Software stocks rose on a slew of recent better-than-expected US economic data. US is the key market for Indian IT firms. India's largest software company by sales TCS rose 1.48%, after the company said on Thursday it opened a back office services centre in Manila, its first such facility in Southeast Asia. Back office services revenue was 11.5% of TCS' total revenue in the year to March 2010, the company said.

India's second largest software company by sales Infosys rose 1.34%. India's third largest software company by sales Wipro rose 2.57%.

India's largest bike maker by sales Hero Honda Motors slumped 7.27% on reports the Hero Group has agreed to increase royalty payments made to Japanese automaker Honda Motor Co. to 8% of overall annual sales in return for a technology makeover and a stake sale. It was the top loser form the Sensex pack.

Hero Honda Motors would reportedly make the increased payments until 2014, when the present technology sharing agreement will lapse and be renegotiated. Negotiations are at an advanced stage and a final decision will be made in the next few days, reports suggest.

Other auto stocks saw mixed trend. India's top small car maker by sales Maruti Suzuki India fell 0.35% reversing initial gains. Total sales rose 28.20% to 1.12 lakh vehicles in November 2010 over November 2009. The figures were announced during trading hours on Wednesday, 1 December 2010.

India's largest truck maker by sales Tata Motors rose 2.5%, extending Wednesday's 4.13% jump. The company's total vehicle sales rose 1% to 54,622 units in November 2010 over November 2009. The figures were announced during market hours on Wednesday, 1 December 2010.

India's largest tractor and utility vehicles maker Mahindra & Mahindra (M&M) fell 1.45%. The stock had jumped 4.53% on Wednesday, 1 December 2010, boosted by strong sales in November 2010.

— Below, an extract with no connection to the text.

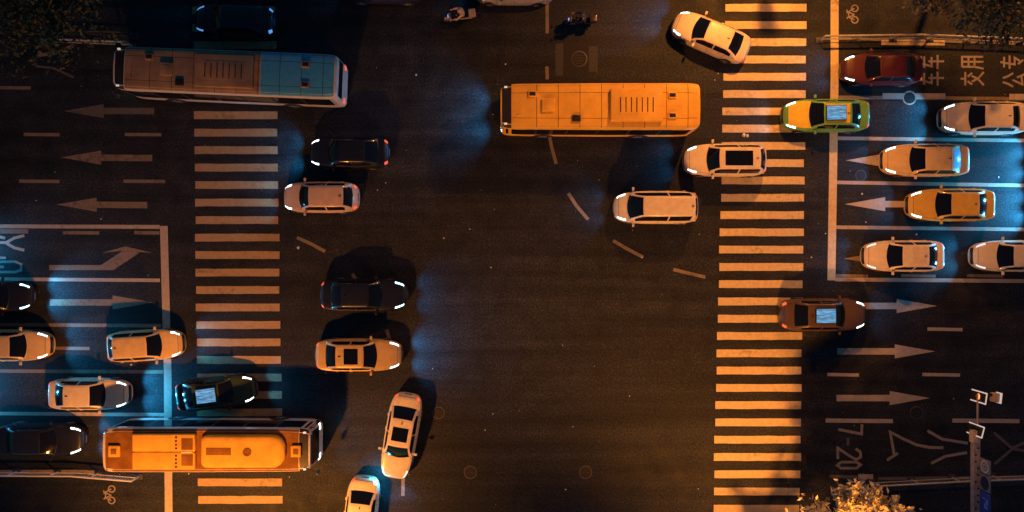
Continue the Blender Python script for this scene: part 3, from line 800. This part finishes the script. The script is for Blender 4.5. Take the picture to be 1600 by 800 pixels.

Bajaj Auto fell 0.23%, reversing initial gains. The company's total sales rose 8% to 2,99,231 units in November 2010 over November 2009. The figures were announced during trading hours today, 2 December 2010.

India's largest engineering and construction firm by sales Larsen & Toubro fell 0.86%. The company said during market hours today it has won Rs 415-crore order for thermal power plant construction.

Sugar shares rose on reports the government will take a decision on permitting regular exports of sugar towards the end of December 2010 following an assessment of total production of the sweetener in the 2010-11 crop year. Dhampur Sugars, Shree Renuka Sugars, Bajaj Hindusthan and Balrampur Chini rose by between 0.94% to 3.79%.

Karuturi Global clocked highest volume of 2.4 crore shares on BSE. Cals Refineries (2.07 crore shares), Birla Power Solutions (1.7 crore shares), Resurgence Mines (1.46 crore shares) and Sanraa Media (1.13 crore shares) were the other volume toppers in that order.

State Bank of India clocked the highest turnover of Rs 217.58 crore on BSE. Tata Motors (132.86 crore), Power Grid Corporation of India (Rs 97.75 crore), LIC Housing Finance (Rs 84.09 crore) and ABG Shipyard (Rs 83.80 crore) were the other turnover toppers in that order.